-- Begin Source records --

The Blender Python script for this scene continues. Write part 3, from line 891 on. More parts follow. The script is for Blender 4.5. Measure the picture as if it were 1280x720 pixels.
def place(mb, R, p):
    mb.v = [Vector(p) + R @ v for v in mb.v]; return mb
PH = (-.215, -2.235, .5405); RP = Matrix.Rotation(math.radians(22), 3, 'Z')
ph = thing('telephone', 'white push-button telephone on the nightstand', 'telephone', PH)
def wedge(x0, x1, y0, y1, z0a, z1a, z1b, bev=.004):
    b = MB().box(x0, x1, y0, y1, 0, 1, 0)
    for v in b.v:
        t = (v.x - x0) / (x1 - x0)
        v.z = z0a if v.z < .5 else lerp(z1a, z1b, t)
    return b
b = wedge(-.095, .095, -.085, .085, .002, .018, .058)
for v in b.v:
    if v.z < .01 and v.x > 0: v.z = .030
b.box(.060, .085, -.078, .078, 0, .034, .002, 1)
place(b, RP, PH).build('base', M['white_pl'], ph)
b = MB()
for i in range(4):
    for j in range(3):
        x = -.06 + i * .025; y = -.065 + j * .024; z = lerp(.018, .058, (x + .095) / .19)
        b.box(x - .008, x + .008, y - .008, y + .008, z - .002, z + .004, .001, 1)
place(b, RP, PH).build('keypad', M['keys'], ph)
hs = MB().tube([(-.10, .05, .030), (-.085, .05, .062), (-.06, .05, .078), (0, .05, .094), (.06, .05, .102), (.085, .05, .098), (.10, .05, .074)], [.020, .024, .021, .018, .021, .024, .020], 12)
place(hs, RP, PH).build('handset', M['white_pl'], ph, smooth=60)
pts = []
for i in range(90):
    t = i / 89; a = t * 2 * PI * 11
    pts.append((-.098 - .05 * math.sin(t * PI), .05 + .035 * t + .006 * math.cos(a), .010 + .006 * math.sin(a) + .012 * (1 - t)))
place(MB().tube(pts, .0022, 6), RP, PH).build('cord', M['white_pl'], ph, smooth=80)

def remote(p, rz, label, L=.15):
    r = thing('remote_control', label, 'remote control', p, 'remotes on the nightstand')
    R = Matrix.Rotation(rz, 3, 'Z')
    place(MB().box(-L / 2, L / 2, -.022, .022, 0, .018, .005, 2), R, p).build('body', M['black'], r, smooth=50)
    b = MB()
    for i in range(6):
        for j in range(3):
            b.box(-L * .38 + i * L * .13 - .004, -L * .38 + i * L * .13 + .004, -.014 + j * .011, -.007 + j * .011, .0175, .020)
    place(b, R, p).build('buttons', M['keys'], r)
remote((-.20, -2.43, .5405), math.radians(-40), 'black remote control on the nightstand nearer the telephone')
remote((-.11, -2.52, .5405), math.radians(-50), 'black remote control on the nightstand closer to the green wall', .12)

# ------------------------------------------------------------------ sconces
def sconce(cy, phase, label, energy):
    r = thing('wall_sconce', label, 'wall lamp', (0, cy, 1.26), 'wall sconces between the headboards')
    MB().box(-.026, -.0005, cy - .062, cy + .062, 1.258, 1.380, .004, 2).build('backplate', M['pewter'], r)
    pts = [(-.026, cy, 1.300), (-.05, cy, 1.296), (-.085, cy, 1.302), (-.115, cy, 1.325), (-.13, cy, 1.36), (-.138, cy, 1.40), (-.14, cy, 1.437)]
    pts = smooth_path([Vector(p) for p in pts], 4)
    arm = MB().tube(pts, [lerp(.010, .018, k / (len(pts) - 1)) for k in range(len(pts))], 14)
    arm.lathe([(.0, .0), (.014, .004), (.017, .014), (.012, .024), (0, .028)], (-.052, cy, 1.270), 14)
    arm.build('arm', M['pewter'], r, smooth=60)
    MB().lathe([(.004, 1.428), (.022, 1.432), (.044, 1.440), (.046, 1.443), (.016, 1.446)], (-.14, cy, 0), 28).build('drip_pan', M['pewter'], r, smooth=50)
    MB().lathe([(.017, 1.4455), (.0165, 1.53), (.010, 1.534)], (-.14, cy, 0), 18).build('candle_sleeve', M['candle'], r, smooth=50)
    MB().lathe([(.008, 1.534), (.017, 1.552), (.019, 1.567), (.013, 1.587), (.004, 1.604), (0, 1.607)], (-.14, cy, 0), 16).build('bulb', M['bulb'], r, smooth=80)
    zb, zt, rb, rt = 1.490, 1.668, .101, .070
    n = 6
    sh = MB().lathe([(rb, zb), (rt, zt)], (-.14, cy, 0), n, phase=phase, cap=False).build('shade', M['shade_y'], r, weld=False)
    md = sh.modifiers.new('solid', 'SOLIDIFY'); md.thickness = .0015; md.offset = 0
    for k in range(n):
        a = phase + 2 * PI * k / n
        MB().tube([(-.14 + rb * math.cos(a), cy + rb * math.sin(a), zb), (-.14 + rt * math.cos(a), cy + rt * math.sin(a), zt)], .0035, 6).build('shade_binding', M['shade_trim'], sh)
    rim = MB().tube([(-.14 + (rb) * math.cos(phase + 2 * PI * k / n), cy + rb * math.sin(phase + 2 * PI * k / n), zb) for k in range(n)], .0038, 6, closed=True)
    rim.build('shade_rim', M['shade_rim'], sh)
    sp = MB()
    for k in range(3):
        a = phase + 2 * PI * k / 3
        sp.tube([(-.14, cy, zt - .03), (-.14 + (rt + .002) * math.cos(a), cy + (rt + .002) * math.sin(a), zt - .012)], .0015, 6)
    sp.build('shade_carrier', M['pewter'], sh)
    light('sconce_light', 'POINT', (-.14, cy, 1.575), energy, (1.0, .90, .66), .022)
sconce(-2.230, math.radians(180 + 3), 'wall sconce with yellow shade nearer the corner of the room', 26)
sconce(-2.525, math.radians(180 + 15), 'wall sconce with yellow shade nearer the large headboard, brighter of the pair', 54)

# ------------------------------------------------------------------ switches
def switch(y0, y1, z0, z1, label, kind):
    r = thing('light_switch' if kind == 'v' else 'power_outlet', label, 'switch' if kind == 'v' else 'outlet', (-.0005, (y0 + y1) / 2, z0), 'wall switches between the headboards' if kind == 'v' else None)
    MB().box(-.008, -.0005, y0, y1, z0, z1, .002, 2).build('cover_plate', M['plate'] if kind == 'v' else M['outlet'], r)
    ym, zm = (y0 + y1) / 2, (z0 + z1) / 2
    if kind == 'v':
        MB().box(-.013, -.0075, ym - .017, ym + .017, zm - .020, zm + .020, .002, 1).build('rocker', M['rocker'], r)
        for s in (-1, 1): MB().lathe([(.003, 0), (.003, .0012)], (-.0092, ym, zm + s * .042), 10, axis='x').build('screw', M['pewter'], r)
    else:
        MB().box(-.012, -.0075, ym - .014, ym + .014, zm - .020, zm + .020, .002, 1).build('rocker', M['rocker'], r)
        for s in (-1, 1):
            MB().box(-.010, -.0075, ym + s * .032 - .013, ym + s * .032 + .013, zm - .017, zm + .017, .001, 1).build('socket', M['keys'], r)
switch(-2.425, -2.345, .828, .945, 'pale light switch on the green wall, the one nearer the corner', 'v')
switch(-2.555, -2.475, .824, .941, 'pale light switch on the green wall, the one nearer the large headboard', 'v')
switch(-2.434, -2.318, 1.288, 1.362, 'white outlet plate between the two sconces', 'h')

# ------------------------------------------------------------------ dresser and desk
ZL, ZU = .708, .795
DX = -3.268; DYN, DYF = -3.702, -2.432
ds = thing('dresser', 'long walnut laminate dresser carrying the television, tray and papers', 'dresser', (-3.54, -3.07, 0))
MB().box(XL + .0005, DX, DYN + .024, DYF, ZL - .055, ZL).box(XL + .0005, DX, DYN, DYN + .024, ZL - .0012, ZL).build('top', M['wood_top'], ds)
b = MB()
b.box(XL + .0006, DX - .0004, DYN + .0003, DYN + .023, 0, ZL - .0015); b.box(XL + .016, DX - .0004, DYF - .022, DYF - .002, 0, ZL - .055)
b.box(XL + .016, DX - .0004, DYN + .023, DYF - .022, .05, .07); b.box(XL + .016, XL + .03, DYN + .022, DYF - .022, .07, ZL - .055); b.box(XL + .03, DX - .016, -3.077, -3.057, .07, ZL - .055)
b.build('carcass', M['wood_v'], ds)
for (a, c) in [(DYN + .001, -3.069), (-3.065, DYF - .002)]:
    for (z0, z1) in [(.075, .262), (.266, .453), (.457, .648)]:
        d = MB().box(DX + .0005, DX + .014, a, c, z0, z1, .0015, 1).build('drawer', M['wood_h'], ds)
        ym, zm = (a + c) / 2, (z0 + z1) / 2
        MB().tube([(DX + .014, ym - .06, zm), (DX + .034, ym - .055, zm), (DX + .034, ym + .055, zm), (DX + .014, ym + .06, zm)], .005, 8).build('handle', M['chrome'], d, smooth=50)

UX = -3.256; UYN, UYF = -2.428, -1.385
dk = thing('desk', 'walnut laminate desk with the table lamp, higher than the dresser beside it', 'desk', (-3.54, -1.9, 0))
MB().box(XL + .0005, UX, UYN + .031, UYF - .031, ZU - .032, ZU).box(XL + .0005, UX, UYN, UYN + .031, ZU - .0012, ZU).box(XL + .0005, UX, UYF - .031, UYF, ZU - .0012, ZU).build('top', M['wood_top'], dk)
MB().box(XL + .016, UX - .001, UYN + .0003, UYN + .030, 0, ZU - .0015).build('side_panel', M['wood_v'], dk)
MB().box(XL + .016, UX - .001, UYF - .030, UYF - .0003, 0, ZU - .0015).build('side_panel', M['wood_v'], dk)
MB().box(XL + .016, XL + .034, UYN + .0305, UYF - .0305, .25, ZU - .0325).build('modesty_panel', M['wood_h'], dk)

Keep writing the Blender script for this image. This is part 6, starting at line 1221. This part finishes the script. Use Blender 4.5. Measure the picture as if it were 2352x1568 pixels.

-- End Source records --

Without changing anything, quote the lines from the top of the data to the line that contains "M['white_pl'], ph, smooth=80)", including that line.

The Blender Python script for this scene continues. Write part 3, from line 891 on. More parts follow. The script is for Blender 4.5. Measure the picture as if it were 1280x720 pixels.
def place(mb, R, p):
    mb.v = [Vector(p) + R @ v for v in mb.v]; return mb
PH = (-.215, -2.235, .5405); RP = Matrix.Rotation(math.radians(22), 3, 'Z')
ph = thing('telephone', 'white push-button telephone on the nightstand', 'telephone', PH)
def wedge(x0, x1, y0, y1, z0a, z1a, z1b, bev=.004):
    b = MB().box(x0, x1, y0, y1, 0, 1, 0)
    for v in b.v:
        t = (v.x - x0) / (x1 - x0)
        v.z = z0a if v.z < .5 else lerp(z1a, z1b, t)
    return b
b = wedge(-.095, .095, -.085, .085, .002, .018, .058)
for v in b.v:
    if v.z < .01 and v.x > 0: v.z = .030
b.box(.060, .085, -.078, .078, 0, .034, .002, 1)
place(b, RP, PH).build('base', M['white_pl'], ph)
b = MB()
for i in range(4):
    for j in range(3):
        x = -.06 + i * .025; y = -.065 + j * .024; z = lerp(.018, .058, (x + .095) / .19)
        b.box(x - .008, x + .008, y - .008, y + .008, z - .002, z + .004, .001, 1)
place(b, RP, PH).build('keypad', M['keys'], ph)
hs = MB().tube([(-.10, .05, .030), (-.085, .05, .062), (-.06, .05, .078), (0, .05, .094), (.06, .05, .102), (.085, .05, .098), (.10, .05, .074)], [.020, .024, .021, .018, .021, .024, .020], 12)
place(hs, RP, PH).build('handset', M['white_pl'], ph, smooth=60)
pts = []
for i in range(90):
    t = i / 89; a = t * 2 * PI * 11
    pts.append((-.098 - .05 * math.sin(t * PI), .05 + .035 * t + .006 * math.cos(a), .010 + .006 * math.sin(a) + .012 * (1 - t)))
place(MB().tube(pts, .0022, 6), RP, PH).build('cord', M['white_pl'], ph, smooth=80)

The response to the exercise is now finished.